* [Task statement]: Exactly repeat the full listing that follows.

* [Source data]:
════════════════

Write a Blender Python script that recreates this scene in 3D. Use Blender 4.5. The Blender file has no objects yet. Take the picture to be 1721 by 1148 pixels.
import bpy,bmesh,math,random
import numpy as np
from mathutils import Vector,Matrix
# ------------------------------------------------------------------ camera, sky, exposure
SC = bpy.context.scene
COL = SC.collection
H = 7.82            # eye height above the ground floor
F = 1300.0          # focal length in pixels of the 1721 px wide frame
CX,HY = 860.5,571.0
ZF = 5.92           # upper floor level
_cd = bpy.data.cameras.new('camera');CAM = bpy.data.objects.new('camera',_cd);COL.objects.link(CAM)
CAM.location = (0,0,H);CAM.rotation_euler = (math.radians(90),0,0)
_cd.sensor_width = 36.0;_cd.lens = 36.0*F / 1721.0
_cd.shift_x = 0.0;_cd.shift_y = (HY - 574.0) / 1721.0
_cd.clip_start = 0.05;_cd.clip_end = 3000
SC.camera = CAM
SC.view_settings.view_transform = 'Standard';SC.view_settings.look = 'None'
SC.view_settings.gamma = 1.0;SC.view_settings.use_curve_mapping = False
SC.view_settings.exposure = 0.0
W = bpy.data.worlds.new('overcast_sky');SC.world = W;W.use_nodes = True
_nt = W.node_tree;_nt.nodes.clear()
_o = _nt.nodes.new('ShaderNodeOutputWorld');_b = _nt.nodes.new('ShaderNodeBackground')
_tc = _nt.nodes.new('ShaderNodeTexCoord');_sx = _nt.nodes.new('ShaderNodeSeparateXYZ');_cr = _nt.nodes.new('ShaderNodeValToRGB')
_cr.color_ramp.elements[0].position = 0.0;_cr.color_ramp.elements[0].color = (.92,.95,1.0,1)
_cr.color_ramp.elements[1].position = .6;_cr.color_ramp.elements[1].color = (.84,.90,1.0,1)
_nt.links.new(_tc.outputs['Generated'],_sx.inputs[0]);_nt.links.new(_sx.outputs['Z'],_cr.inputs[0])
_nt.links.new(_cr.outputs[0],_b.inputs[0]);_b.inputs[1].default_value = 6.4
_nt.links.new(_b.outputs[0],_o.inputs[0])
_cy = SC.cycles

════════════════

* [Solution for this task]:
Write a Blender Python script that recreates this scene in 3D. Use Blender 4.5. The Blender file has no objects yet. Take the picture to be 1721 by 1148 pixels.
import bpy,bmesh,math,random
import numpy as np
from mathutils import Vector,Matrix
# ------------------------------------------------------------------ camera, sky, exposure
SC = bpy.context.scene
COL = SC.collection
H = 7.82            # eye height above the ground floor
F = 1300.0          # focal length in pixels of the 1721 px wide frame
CX,HY = 860.5,571.0
ZF = 5.92           # upper floor level
_cd = bpy.data.cameras.new('camera');CAM = bpy.data.objects.new('camera',_cd);COL.objects.link(CAM)
CAM.location = (0,0,H);CAM.rotation_euler = (math.radians(90),0,0)
_cd.sensor_width = 36.0;_cd.lens = 36.0*F / 1721.0
_cd.shift_x = 0.0;_cd.shift_y = (HY - 574.0) / 1721.0
_cd.clip_start = 0.05;_cd.clip_end = 3000
SC.camera = CAM
SC.view_settings.view_transform = 'Standard';SC.view_settings.look = 'None'
SC.view_settings.gamma = 1.0;SC.view_settings.use_curve_mapping = False
SC.view_settings.exposure = 0.0
W = bpy.data.worlds.new('overcast_sky');SC.world = W;W.use_nodes = True
_nt = W.node_tree;_nt.nodes.clear()
_o = _nt.nodes.new('ShaderNodeOutputWorld');_b = _nt.nodes.new('ShaderNodeBackground')
_tc = _nt.nodes.new('ShaderNodeTexCoord');_sx = _nt.nodes.new('ShaderNodeSeparateXYZ');_cr = _nt.nodes.new('ShaderNodeValToRGB')
_cr.color_ramp.elements[0].position = 0.0;_cr.color_ramp.elements[0].color = (.92,.95,1.0,1)
_cr.color_ramp.elements[1].position = .6;_cr.color_ramp.elements[1].color = (.84,.90,1.0,1)
_nt.links.new(_tc.outputs['Generated'],_sx.inputs[0]);_nt.links.new(_sx.outputs['Z'],_cr.inputs[0])
_nt.links.new(_cr.outputs[0],_b.inputs[0]);_b.inputs[1].default_value = 6.4
_nt.links.new(_b.outputs[0],_o.inputs[0])
_cy = SC.cycles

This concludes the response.